Thesixtyone Is Building a Digg For Indie Music

The concept of building a Digg for music has been tried before (see Contrastream or iJigg), but a music streaming site called thesixtyone is the closest I’ve seen so far to getting the formula right. It features only about 50,000 tracks self-uploaded by indie artists and music labels, but visitors can listen to the full stream of each track and vote their favorites up the rankings by hitting the “heart” button. The results are highly listenable playlists by genre, tag, or just what’s hot right now.

The key to making the site work, however, is not simply the Digg-like voting system. By now, that is becoming a pretty common feature (even the Hype Machine uses hearts) and is fairly easy to manipulate. The voting on thesixtyone is combined with some concepts learned from video games. Listeners cannot just indiscriminately heart up any song they want. They are given a limited number of heart points on a daily basis. More points can be earned for identifying good music early or recruiting friends to the service. Songs can only be given positive heart points, however. They can’t be demoted for being really bad. But the fact that the number of points are limited means in theory that only the most deserving songs will get enough to make it to the home page or the top of any given category.

Members also earn reputation points, and can level up as their reputation grows. The higher level a member achieves, the more hearts he or she can distribute. Reputation points are earned by hearting a song early before it becomes popular. Members also receive a portion of the reputation points earned by their friends. This rewards people with good taste in both music and friends. So when you sign up, say that erickschonfeld sent you.

Besides the game play elements, every song can be commented on or shared, and you can see who else liked the song. There are listening and leaderboards, showing the members with the highest reputations and their playlists of hearted songs. Artists can be subscribed to so that you can be alerted when they upload new songs to the site. As you are listening to a song, it keeps playing no matter where else you jump to on the site.

The site also makes it easy share music elsewhere on the Web by posting individual songs to Facebook, Twitter, MySpace, or the Global Grind. You can email a song link or embed the entire stream on another page. (Although, it is not easy to find these options. You have to click on the tiny “comments” link to open them up). For instance, I’ve embedded “Repetition Kills” by the Black Ghosts below. It would be better if you could embed entire playlists.

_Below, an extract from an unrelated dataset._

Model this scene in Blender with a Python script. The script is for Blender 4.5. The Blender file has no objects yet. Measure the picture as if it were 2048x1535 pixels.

http://www.thesixtyone.com/site_media/swf/song_player_embed.swf?song_id=21105

Thesixtyone is a Y Combinator startup that launched a year ago. It is now attracting about 100,000 unique visitors per month and 10 million pageviews, say the founders. That suggests a high level of engagement. The average session is 40 minutes, and registered users typically spend 2 hours a day on the site (although much of that is no doubt is simply listening to it with a browser tab open while doing other things). Still, Y Combinator’s Paul Graham says the service is “ramen profitable” from ads and Amazon affiliate links.